Endurance is definitely something that I'm not the greatest at and pacing is most certainly not my middle name. I'm that person that if I were to ever run in a race (disclaimer, be there and done that in first grade...it didn't end well and I may have come in last. But hey, at least I finished, right?), I would start out of the gate full speed ahead, not even thinking of the next mile I had to complete. Two minutes in I would rather be laying on the couch at home than running that mile against my will. 

My first summer of working day camp here in Kentucky, I went to bed almost every night between 8-9 if I had to work at 6:00 the next morning. Two summers later, and I'm lucky if I get 5 hours of sleep the night before I have to be at work at 6 AM. I also quickly realized this summer that I started out of the gate week one with so much energy that it was ridiculous, and here we are at the end of week 3 and I'm praying Jesus will use the Cliff energy bars I eat on a daily basis to give me some real energy. 

So yeah, having endurance and pacing aren't exactly my strong points.

It blows my mind when God knows these things and decides to sometimes use our weakest points to teach us some of the biggest lessons. The past six, almost seven months, have been long and hard, with lots of wandering. I was really beginning to question God about why these months have been so hard, and then these verses from Hebrews and James came into play. And then I began to really understand endurance. 

Especially during the past couple of weeks, the word endurance has popped up EVERYWHERE. It started out with a sermon my pastor in Franklin (Jed) was preaching and he referred to Hebrews 12:1-2. Then one of my friends who sends out verses to us weekly sent the exact same verses from Jed's sermon, a new friend I made through World Changers brought up the same Scripture reference and the James 1 reference above, and after talking about it and reading more things with the word endurance in it, I finally started taking notice. (Sometimes I think Jesus should just drop a big neon sign from Heaven with His message so I can get it the first time around.)

The thing about endurance is that it is the result of the testing of our faith. Jesus had endurance - all the way to death on a cross.
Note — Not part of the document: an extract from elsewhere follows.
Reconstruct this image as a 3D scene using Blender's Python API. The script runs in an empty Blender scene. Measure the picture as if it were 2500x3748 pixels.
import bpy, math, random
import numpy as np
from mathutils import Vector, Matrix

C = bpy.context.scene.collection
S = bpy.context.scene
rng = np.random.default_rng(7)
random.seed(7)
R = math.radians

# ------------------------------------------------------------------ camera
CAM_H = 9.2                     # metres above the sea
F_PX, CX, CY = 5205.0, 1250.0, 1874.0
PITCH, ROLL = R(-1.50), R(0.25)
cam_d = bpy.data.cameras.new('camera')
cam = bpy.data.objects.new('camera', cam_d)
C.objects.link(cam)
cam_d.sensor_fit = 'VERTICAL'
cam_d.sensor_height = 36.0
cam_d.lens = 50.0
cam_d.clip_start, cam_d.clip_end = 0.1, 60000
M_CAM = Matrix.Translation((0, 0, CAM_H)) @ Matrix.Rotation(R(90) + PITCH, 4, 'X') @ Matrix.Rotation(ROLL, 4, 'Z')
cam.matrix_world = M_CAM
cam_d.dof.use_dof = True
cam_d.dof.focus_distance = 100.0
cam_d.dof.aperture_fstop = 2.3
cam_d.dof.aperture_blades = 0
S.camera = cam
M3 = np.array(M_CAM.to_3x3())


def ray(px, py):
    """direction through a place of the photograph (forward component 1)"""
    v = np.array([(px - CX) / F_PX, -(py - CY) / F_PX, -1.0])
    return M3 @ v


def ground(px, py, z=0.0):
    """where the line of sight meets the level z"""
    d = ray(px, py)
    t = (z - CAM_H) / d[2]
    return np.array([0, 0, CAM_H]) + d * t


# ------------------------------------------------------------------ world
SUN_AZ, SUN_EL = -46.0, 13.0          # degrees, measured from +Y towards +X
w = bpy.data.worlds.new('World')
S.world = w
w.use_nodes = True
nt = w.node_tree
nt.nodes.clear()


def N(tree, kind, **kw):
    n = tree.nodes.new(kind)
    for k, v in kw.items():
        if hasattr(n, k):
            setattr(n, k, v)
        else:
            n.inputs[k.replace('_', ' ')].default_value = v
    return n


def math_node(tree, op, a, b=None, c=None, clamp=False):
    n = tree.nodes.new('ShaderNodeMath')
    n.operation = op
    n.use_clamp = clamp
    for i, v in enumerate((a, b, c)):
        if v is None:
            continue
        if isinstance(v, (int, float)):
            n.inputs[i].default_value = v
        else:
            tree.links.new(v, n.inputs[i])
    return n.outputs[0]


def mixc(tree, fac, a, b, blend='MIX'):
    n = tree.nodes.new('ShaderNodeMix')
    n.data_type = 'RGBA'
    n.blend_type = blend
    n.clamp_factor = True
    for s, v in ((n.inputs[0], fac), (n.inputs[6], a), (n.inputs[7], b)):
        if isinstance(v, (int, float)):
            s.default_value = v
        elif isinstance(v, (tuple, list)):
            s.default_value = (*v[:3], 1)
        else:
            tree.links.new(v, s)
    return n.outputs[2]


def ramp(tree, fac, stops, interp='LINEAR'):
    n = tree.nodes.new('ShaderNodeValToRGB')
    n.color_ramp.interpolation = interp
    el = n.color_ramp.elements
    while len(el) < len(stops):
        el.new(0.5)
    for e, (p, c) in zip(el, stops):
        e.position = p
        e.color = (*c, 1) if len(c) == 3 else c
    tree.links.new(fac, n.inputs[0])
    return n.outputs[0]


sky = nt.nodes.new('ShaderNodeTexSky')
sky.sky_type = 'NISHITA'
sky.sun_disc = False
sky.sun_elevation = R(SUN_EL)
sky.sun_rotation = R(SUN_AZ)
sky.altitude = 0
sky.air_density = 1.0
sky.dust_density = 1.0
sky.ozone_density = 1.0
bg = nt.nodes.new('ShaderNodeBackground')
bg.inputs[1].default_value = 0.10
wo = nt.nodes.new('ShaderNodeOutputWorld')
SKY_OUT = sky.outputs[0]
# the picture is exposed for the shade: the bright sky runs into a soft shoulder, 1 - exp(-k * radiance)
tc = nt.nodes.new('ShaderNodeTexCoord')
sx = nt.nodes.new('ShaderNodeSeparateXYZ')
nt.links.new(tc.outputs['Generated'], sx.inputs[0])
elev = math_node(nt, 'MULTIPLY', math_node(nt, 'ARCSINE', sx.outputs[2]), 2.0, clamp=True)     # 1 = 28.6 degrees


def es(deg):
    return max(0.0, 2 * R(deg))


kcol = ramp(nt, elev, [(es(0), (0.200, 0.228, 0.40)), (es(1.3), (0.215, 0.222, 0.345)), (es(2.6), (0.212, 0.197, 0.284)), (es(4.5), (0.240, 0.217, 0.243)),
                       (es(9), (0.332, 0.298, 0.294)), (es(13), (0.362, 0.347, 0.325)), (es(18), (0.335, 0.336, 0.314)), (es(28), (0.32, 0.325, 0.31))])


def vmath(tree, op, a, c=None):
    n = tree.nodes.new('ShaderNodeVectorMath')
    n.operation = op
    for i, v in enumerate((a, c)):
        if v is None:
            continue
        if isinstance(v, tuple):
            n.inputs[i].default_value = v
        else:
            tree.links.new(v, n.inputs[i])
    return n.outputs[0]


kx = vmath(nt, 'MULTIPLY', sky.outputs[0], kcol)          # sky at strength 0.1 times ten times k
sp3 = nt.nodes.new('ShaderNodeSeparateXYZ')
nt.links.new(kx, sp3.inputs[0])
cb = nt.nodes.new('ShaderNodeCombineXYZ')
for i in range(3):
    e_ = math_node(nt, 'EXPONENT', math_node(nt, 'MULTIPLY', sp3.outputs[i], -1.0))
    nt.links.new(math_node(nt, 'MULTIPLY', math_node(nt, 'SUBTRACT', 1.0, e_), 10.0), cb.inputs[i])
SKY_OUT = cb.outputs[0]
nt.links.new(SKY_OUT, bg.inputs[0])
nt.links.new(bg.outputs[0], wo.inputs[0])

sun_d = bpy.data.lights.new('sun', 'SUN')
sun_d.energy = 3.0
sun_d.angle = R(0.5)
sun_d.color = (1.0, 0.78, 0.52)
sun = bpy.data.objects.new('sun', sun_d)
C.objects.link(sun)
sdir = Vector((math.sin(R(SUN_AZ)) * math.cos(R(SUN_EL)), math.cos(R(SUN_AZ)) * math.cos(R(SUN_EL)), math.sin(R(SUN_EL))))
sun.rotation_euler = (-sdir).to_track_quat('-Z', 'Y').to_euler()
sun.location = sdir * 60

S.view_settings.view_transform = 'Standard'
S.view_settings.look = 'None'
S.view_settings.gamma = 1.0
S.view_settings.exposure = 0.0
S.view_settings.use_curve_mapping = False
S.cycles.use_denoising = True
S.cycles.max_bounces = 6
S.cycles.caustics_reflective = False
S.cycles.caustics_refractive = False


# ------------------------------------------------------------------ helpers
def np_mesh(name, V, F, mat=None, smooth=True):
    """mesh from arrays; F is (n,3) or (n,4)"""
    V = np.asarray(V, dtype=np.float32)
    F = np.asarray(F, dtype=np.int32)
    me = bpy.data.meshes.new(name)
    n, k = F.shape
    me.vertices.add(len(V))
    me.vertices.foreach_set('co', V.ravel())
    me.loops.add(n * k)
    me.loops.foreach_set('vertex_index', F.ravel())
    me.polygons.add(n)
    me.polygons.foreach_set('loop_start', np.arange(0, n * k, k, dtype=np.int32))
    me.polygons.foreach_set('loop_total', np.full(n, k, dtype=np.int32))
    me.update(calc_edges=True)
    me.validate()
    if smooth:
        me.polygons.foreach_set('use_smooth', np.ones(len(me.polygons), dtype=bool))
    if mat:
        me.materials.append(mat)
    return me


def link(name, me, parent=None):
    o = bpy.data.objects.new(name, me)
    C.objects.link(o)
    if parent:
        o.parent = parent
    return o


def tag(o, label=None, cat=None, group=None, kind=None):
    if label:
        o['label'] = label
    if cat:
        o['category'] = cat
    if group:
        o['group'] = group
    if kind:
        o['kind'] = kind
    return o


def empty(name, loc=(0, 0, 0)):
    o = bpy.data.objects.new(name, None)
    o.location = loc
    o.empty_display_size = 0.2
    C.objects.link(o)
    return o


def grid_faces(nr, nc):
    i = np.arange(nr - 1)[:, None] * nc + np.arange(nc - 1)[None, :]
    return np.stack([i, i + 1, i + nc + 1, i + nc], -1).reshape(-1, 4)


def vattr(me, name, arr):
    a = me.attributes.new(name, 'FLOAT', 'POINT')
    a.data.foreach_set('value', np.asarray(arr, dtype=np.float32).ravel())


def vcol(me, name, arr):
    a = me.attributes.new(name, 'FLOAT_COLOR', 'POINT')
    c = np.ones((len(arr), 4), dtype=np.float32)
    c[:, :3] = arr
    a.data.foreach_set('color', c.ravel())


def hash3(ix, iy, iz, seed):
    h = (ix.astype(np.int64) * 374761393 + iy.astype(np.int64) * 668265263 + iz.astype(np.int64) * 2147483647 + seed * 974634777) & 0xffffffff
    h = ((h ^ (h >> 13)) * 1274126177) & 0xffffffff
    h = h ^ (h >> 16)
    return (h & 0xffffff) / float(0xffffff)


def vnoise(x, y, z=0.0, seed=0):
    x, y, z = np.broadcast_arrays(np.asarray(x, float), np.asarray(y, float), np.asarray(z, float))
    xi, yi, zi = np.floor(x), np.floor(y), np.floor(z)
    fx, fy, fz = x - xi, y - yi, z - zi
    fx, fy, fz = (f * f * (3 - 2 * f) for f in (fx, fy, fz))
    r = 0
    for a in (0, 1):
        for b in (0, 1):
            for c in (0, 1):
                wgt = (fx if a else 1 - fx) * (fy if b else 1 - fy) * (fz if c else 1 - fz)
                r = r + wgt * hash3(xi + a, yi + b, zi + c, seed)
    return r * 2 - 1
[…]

So when the writer of Hebrews says earlier in the book that "...we do not have a high priest (Jesus) who is unable to sympathize with our weaknesses, but One who has been tested in every way as we are...", that even means that Jesus understands endurance. He was tempted and tested and He endured. Therefore, I can endure and "...be mature and complete, lacking nothing". 

These past several months, and this summer, are a part of that test that will produce endurance. Even in the midst of this "desert" I feel like I've been in for so long, God is still using it all for my good. I love that about Him. Nothing is ever for our bad or our lacking. He longs for us to be made mature and complete, lacking absolutely nothing. 

For Him, I will continue to endure. I will continue to go through this season as my faith is being tested in the "race that lies before" me. Why? Because the end result is much sweeter than anything else I could ever imagine.